Review of The Sicilian

The Sicilian (1987)
3/10
Puso's romanicism fails to satisfy
20 February 2021
Warning: Spoilers
Eric Hobsbawn deemed Salvatore Guiliani a "social bandit". Francesco Rosi' neorealistic documentary is an exercise in eonomic, political and social, in perspective with diminishing lines flowing into infinity in shapes of stunted trees, huge rocks and burnt earth of an eternal Sicily. It is a setting of a feudal Sicily, seeming unchanged yet churning with the molten fire of Mount Etna rady to spew its flames and anger. It is the Sicily of Guiseppi di Lampadeusa. Cimino's "The Sicialian", Salvatore Guiliani is based on Mario Puso's novel; it has the feel of "The Godfather", a grand romance of violence brought forth from thr loins of the peasantry, hungry for the fallow hectares of seigniorial estates, a thirst not slaked since the 15 century. Land and bread a powerful call for action that in postwar Sicily the Communist Party gave voice to. Guiliani, a bandit, violent, charismatic, heard the same siren can, but he was a social reactionary who allied himself with the landowners, the dons, the clergy whp feared him but kneww he served their purposes, whilst scheming to betray Guiliani when the peasantry and the Communists were put down. Puso's Guiliani is a crude Lord Byron, hardly the the mystical Emiliano Zapata.

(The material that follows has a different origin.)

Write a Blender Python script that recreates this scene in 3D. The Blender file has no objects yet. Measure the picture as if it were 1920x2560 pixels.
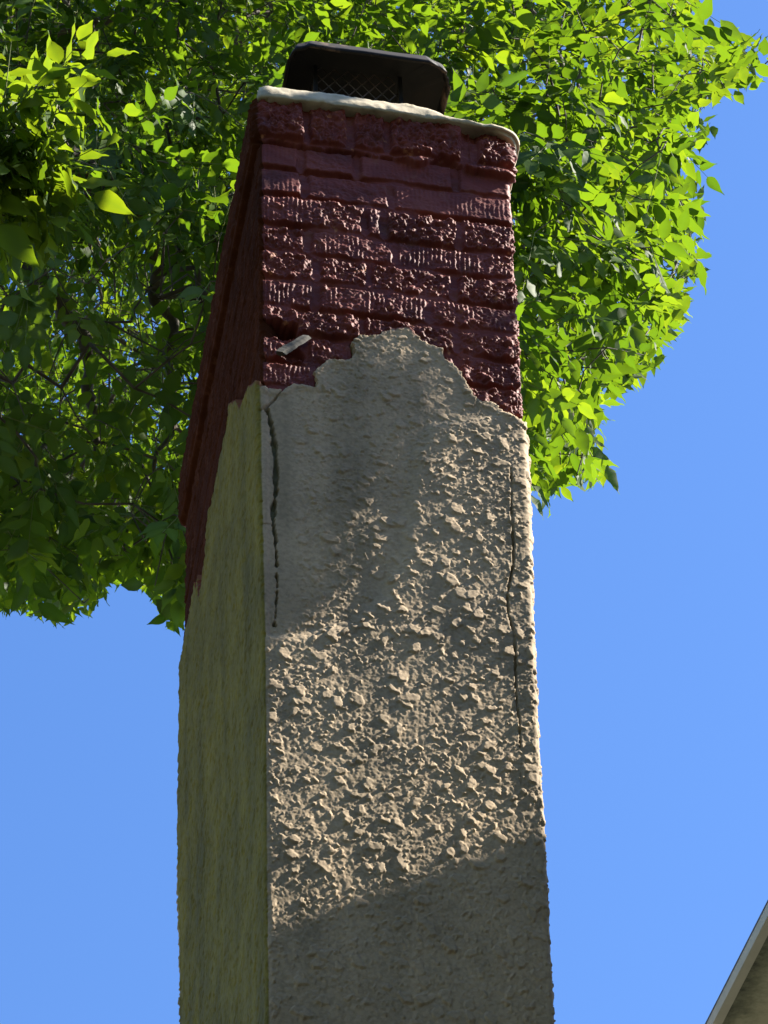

And yet his name was known everywhere in Sicily, in Italy and beyond. And perhaps it is today, but we cannot say so for sure. A sexual toy of the landed aristocracy, handsome and highly sexual, but a play thing for the forces that abhor change and an attack of age old privileges. We cannot expect more from the excellent cast, talented though they may be, could not rescue a faulty script.